**WHAT THE TASK REQUIRES**
Reproduce each line from the records that holds "continues".

---------- RAW DATA

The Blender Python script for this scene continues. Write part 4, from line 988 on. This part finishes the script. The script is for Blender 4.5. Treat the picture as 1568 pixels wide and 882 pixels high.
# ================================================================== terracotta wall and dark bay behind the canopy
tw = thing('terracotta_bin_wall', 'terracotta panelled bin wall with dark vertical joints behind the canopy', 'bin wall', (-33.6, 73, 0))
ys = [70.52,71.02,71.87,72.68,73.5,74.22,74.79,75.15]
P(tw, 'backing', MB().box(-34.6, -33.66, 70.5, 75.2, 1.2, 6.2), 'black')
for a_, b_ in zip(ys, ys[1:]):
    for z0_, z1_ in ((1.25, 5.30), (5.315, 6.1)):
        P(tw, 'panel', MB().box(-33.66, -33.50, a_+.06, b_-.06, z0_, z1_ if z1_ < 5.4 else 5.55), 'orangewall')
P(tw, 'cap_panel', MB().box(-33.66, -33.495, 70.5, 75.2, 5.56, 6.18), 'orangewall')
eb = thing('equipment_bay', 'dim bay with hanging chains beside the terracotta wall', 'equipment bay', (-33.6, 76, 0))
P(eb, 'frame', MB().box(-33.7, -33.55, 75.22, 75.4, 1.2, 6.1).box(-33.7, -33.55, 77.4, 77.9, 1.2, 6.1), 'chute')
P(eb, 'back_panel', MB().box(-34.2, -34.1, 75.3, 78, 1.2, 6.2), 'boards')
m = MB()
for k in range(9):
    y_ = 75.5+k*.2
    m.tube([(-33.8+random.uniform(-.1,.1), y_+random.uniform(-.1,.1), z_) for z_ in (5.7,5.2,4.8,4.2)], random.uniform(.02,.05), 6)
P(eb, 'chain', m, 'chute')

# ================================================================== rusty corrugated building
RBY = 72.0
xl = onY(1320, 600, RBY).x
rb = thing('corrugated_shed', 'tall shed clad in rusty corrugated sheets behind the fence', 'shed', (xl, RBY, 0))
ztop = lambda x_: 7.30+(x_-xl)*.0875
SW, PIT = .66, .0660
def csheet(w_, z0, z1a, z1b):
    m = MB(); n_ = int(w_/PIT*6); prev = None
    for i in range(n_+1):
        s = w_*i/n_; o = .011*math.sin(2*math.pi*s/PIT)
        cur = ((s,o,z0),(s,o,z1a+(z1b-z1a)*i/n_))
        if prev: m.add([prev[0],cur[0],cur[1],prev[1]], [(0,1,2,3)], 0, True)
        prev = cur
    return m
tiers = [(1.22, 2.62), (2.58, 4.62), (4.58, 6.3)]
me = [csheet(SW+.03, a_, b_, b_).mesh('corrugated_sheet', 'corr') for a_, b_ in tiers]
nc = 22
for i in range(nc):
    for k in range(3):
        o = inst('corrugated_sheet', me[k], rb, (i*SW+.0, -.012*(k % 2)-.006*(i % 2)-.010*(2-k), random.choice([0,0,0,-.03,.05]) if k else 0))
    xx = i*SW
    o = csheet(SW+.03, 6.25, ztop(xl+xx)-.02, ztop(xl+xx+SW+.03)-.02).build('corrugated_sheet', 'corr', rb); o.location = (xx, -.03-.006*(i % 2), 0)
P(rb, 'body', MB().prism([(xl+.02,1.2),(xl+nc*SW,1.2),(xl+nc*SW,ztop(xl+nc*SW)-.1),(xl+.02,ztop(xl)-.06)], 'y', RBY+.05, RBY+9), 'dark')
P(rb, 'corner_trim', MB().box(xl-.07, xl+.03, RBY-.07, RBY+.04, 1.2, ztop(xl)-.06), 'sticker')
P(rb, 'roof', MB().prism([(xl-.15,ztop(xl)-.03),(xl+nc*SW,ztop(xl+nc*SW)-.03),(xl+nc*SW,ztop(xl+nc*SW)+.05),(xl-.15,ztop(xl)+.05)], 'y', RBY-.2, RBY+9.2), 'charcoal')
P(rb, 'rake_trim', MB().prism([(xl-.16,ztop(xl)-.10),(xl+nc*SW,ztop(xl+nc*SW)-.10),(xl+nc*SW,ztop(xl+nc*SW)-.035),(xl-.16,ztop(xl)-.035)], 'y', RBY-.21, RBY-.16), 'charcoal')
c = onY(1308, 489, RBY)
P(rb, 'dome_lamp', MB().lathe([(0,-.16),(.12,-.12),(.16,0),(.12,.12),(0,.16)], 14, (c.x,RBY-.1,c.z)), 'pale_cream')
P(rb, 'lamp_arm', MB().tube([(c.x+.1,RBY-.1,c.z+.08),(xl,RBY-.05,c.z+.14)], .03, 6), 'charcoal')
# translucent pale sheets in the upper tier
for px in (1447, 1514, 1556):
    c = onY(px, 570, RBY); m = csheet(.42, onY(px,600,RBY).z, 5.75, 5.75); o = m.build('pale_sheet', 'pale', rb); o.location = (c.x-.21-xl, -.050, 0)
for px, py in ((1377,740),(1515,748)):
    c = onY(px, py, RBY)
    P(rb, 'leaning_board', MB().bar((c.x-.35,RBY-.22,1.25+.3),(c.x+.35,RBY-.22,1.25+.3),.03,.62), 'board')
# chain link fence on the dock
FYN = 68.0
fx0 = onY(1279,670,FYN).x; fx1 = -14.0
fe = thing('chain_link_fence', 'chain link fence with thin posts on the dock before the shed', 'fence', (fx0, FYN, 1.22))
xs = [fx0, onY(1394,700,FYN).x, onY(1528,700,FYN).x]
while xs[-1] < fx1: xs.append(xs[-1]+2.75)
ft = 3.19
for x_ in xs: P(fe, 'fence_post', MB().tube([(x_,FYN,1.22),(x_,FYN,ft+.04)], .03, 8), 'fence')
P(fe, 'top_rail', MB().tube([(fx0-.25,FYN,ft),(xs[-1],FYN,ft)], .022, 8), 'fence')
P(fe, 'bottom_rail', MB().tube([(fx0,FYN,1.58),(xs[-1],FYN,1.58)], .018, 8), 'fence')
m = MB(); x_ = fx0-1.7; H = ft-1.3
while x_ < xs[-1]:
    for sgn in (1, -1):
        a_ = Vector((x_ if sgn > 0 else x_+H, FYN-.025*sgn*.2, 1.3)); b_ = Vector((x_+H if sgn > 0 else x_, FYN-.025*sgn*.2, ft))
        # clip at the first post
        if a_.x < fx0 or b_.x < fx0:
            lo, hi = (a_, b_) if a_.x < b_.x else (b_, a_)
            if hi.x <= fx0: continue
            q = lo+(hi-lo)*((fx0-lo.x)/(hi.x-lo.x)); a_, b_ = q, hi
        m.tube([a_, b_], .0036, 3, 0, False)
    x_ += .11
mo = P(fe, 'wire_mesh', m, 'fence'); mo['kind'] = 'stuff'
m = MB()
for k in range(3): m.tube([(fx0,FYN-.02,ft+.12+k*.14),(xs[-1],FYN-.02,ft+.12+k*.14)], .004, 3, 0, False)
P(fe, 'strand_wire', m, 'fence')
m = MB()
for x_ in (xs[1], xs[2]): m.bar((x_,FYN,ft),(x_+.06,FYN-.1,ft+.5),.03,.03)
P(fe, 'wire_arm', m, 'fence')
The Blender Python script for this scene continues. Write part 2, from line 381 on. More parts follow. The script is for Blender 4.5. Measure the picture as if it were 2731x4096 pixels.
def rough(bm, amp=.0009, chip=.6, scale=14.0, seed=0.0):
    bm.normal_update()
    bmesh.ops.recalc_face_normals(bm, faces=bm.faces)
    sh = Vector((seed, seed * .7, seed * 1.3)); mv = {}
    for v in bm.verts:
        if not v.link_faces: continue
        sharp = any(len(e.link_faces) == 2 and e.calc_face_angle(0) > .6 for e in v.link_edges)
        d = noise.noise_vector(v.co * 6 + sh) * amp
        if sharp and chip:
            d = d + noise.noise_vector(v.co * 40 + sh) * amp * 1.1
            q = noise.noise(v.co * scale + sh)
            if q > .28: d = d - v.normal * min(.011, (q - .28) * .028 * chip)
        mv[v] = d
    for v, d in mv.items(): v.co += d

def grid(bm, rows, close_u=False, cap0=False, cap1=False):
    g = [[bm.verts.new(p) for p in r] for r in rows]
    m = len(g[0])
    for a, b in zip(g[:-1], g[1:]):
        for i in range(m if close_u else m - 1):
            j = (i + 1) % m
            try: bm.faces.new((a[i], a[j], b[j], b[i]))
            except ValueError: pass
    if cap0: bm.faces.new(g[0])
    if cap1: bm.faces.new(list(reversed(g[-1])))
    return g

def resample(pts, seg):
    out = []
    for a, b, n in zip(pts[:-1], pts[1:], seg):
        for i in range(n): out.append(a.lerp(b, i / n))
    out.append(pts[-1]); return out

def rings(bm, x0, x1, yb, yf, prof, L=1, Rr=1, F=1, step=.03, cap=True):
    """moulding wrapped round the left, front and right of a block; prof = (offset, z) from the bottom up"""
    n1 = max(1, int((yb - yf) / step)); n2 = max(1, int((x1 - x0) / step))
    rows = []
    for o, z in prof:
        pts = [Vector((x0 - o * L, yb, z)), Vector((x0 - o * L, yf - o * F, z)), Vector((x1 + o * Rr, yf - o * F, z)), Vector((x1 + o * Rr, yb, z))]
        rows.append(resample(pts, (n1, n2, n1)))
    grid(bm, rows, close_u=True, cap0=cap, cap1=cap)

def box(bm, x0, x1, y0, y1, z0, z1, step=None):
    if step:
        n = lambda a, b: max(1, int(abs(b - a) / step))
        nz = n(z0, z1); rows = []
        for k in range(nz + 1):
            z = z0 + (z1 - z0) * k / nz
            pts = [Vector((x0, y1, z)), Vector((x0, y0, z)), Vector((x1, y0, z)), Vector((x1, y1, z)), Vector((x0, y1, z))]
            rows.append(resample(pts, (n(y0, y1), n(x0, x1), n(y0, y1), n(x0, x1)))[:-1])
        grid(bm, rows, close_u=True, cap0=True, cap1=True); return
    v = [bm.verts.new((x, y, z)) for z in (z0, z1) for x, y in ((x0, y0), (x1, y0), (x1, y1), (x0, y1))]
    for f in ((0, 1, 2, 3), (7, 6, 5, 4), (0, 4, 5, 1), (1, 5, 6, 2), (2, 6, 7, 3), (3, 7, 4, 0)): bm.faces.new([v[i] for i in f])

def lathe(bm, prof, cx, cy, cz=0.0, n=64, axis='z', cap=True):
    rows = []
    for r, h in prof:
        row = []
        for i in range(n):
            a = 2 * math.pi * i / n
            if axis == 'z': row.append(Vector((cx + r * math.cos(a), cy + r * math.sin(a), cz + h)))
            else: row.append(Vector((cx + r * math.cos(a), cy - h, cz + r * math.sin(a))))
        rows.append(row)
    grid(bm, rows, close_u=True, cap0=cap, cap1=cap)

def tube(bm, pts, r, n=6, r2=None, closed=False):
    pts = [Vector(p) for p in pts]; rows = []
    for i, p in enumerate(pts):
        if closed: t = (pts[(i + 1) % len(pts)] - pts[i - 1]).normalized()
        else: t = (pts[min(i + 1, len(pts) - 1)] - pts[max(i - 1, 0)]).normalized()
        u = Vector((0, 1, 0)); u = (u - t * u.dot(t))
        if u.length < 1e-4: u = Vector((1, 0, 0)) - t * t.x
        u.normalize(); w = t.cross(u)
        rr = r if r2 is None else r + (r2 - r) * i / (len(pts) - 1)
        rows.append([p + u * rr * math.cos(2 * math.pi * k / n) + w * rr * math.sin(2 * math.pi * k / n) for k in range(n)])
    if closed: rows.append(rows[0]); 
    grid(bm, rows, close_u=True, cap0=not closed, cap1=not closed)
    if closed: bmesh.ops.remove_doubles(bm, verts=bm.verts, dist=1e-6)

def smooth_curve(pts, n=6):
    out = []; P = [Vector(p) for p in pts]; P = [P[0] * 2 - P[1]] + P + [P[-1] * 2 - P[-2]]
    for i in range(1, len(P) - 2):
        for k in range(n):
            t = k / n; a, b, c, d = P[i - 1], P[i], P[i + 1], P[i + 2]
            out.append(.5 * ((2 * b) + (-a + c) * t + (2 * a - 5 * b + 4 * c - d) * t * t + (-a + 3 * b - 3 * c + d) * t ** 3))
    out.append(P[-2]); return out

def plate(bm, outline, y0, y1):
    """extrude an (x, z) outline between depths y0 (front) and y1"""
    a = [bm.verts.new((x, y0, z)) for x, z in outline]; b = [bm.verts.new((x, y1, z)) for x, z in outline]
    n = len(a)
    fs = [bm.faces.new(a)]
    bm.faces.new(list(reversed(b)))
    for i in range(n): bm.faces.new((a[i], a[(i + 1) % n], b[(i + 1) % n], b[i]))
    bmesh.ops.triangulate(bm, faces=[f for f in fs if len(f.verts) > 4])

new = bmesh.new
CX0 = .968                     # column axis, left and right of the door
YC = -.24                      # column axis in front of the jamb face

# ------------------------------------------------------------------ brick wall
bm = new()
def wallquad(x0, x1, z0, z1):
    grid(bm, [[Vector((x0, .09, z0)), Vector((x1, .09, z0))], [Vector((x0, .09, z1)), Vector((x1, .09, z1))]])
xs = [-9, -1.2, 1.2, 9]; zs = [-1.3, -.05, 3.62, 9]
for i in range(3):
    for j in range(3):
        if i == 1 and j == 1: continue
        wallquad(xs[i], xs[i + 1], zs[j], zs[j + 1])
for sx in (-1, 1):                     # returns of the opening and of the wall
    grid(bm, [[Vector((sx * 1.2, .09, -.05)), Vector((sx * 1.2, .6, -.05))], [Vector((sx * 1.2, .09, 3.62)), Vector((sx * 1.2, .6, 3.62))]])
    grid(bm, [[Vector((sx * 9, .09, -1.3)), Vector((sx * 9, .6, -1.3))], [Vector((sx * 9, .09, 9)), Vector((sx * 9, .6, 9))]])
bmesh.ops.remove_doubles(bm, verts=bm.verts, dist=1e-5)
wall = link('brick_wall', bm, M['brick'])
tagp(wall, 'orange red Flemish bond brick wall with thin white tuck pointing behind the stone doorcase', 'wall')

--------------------

**FULL ANSWER**
The Blender Python script for this scene continues. Write part 4, from line 988 on. This part finishes the script. The script is for Blender 4.5. Treat the picture as 1568 pixels wide and 882 pixels high.
The Blender Python script for this scene continues. Write part 2, from line 381 on. More parts follow. The script is for Blender 4.5. Measure the picture as if it were 2731x4096 pixels.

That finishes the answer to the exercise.